Caroline Williams plays like one of those classic old soul songs, the man is away from home and when he returns his love is gone, the lights in the house are dark and the note on the door says Caroline Williams don't live here anymore. What makes this song is the music, it has a simple melody and some nice soulful keys but they add little flourishes here and there, a slight tempo change here and there.

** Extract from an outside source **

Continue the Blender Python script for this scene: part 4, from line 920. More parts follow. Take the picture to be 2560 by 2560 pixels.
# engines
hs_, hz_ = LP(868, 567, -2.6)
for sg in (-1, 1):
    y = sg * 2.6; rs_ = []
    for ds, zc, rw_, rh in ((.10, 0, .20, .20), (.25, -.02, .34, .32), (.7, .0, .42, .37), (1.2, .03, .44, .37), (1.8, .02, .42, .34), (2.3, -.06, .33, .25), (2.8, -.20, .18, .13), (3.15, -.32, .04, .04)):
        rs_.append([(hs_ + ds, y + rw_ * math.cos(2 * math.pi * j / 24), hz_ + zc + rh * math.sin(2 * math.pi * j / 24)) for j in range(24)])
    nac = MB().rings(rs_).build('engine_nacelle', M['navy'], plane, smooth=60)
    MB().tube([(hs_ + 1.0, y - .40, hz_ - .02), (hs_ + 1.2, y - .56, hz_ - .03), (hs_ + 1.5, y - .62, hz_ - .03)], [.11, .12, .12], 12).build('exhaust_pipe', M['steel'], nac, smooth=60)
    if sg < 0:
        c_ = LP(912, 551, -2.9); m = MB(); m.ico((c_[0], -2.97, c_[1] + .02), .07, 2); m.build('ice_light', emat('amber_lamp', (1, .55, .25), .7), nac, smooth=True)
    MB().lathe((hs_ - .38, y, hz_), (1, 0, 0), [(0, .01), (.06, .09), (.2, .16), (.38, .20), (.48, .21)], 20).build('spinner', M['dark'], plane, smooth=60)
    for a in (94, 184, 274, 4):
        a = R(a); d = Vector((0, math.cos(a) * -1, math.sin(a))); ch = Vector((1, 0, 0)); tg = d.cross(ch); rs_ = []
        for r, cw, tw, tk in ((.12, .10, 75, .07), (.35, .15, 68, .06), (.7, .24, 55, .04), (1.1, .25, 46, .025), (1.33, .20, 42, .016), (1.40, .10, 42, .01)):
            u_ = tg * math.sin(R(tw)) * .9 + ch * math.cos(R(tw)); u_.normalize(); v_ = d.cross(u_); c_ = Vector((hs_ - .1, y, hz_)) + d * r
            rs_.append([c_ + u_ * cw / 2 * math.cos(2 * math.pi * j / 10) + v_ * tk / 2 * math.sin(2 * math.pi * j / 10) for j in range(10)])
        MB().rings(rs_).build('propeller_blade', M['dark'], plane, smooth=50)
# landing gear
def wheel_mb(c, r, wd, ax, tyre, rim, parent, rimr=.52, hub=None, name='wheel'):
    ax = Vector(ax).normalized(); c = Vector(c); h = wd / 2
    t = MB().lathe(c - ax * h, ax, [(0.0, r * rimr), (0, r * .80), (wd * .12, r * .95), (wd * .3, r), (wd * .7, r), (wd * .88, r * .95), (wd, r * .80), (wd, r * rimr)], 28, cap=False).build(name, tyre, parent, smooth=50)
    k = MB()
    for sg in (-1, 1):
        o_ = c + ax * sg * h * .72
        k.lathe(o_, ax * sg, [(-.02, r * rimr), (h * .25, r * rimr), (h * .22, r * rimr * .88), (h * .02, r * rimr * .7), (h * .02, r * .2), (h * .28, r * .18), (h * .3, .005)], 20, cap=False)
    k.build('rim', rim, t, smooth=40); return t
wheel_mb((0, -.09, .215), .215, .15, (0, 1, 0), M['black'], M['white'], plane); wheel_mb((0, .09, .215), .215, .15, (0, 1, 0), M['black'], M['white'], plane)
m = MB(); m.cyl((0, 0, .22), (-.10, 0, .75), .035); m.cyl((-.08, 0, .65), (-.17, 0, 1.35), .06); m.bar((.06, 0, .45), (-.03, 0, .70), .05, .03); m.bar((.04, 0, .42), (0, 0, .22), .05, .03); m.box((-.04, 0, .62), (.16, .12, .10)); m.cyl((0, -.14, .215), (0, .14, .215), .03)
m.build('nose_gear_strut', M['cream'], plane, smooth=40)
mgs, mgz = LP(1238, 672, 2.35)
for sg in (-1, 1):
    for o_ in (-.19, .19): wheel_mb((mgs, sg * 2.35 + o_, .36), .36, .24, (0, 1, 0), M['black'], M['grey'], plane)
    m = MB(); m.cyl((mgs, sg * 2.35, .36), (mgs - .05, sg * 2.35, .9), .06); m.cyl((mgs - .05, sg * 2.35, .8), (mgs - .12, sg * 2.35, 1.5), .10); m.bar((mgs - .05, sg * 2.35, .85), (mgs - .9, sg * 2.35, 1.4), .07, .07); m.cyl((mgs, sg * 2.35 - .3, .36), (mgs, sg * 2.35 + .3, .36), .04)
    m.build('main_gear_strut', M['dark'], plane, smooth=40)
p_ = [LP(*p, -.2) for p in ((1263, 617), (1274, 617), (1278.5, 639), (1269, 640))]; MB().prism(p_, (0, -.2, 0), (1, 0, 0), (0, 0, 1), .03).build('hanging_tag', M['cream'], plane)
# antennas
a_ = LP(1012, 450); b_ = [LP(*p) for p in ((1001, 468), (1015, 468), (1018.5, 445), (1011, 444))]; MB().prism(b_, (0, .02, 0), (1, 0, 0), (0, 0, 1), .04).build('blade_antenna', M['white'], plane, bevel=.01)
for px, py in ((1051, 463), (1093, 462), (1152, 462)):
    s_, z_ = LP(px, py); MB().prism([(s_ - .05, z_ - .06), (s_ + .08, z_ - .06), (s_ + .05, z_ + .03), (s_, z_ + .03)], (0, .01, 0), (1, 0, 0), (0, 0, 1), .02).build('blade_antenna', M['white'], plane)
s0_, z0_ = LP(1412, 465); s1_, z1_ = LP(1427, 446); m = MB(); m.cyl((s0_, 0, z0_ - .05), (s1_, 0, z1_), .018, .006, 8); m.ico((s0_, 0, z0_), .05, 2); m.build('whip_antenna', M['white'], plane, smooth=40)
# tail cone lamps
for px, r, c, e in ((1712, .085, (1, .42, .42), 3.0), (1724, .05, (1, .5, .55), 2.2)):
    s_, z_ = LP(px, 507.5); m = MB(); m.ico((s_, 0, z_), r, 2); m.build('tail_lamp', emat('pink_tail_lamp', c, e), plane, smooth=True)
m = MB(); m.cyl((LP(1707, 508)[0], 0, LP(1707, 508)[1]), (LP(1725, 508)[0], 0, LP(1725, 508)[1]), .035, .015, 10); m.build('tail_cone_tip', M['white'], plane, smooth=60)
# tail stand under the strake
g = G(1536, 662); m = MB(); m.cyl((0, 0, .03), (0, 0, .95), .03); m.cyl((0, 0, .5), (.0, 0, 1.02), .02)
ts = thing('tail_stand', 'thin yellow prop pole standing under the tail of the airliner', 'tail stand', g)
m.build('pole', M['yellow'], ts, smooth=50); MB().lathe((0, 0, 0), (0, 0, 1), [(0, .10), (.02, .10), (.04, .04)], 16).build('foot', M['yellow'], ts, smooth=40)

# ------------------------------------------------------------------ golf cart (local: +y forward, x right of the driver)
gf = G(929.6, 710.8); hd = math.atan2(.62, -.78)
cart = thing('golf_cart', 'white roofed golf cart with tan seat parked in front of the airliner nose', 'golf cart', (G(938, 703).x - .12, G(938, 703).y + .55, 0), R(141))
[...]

Miss My Life is defiant with some barrelhouse piano and takes me back to The Band's Rag Mama Rag from the self titled album from 1969. It's a bruised affair, "money's gone, rents due life beats us black and blue. Ain't we got nothing to show?" Girl with Indigo eyes is more beguiling, it has a CSN&Y feel to it with its more acoustic approach and close harmonies, the song lands itself firmly in the Laurel Canyon rather than the bare Texas prairie. Records in Bed has a dreamy acoustic slide opening, Ed Jurdi's vocals are allowed to float into the ether as the rhythm is pared back. Since I've Been Home is about re-connecting when you return home, it's about adjusting to being your  own. The Same Picture asks the question is this reality shared, it sees the band take an almost psychedelic approach, a very dreamy sound,

I'm thinking the same pictures of you
Are you thinking the same pictures of me
But you probably wouldn't ever tell me
What you thought of mine

One more trip acknowledges the hard road that has been forged, the recognition that we all go through hardships in life but there is a slight hint of optimism,

Set em up, knock em down
A hard one gone, got kicked around
Get back up and down again
Life's a sweet and bitter blend
Here's to good times yet to come
One more trip around the sun.

The album closes with Texas, a wistful tribute to their home state, it offers a sense that in finding freedom the ties of home will always remain, through changes of seasons and all that comes. It's a great bookend to a great album.